Читать «Морфология российской геополитики и динамика международных систем XVIII-XX веков» онлайн - страница 249

Вадим Леонидович Цымбурский

По преимуществу это время отмечено спросом на идею разделенной, неоднородной Европы, разбитой на полюса, где Россия обретает себя как привходящая часть одного полюса, полноправно в него входящая, наряду с европейскими обществами определенной группы; Россия как представитель одной из тенденций, законно действующей в романо-германском мире. Так расцветает оригинальное неославянофильство В.Ф. Эрна, СМ. Соловьева и др., парадоксально объединяющее Россию, как представительницу христианского логоса, против ratio с католицизмом против протестантизма, критицизма и прагматизма. Понятно, что с началом войны подобные идеи обретают прямую политическую актуализацию.

По словам Эрна, «старая антитеза Россия и Европа вдребезги разбивается настоящей войной, и в то же время из-под ее обломков с непреоборимой силой подымаются новые антиномий… Германия противостала Европе, и Европа противостала Германии…. Лицом к лицу тут встречаются две мысли, два самоопределения, два лика самой Европы или, еще лучше, Европа и ее двойник» [Эрн 1991, 372 – 373]. Россию и Европу «всегда внутренно… разделяло то, что… с такой силой объективировалось в подъявшем меч германизме» [там же, 381]. «Отношение России к Европе стало чрезвычайно простым после того, как отрицательные, богоубийственные энергии Запада стали сгущаться в Германии, как в каком-то мировом нарыве… Когда вспыхнула война и наяву в Бельгии, Франции и Англии воскресли „святые чудеса“, между Россией и этими странами установилось настоящее духовное единство» [там же, 382] **.

Аналогично Бердяев твердит о том, что «Европа не может быть более монополистом культуры.

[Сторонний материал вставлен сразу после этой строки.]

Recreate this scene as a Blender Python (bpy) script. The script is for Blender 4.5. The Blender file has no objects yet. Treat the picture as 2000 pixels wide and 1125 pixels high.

Европа – неустойчивое образование. … Россия должна стать для Европы внутренней, а не внешней силой, силой творчески преображающей». Но «для этого Россия должна быть культурно преображена по-европейски» [Бердяев 1990, 126, 129] (точно на дворе XVIII в.). Понятно, что в таких условиях, в конце концов, евразийские медитации насчет азиатской души России и т. п. даже в «западническом» их преломлении начинают восприниматься как пройденный этап, как нечто для России уже устаревшее, и не случайно Бердяев благожелательно-снисходительно откликнулся на «Две души» М. Горького с их противопоставлением Европы и Азии, подчеркивая, что речь должна идти о неоднородности Европы. Интеллигенция упивается этой неоднородностью, тогда как политики-практики к восторгу православных иерархов пытаются использовать эту неоднородность, достигшую антагонизма, для обустройства Балто-Черноморья.

Разумеется, остаются и инерции евразийской фазы. Э. Урибес-Санчес отмечает: если кадеты встраиваются в новый цикл полностью, разрабатывая и конкретизируя его идеологию, то в органах печати и изданиях, связанных с октябристскими и прогрессистскими кругами, евразийские инерции более отчетливы и сильны. Прогрессистский «Голос Москвы» (1912.18.04) мог оспаривать позицию Сазонова о России – европейской державе («конечно, государство наше зародилось и сложилось в Европе, но то было давно, а в настоящее время центр тяжести России неуклонно передвигается к Востоку, к центру великой, северной Равнины, и Азия нам столь же важна и близка, как и Европа»). Прогрессисты и октябристы могли подчеркивать, что Монголия и застенный Китай для России не менее важны, чем проливы («Утро России», 1911. 23.01; 15 и 22.02; 17 и 19.03; 23, 24 и 26.04; 9 и 11.10). И даже могли развиваться идеи сплочения славянства, Ближнего Востока, Средней Азии и монгольских земель вокруг России («Утро России», 1911. 28.07; 6 и 9.11) [ИВПР 1999, 384–390].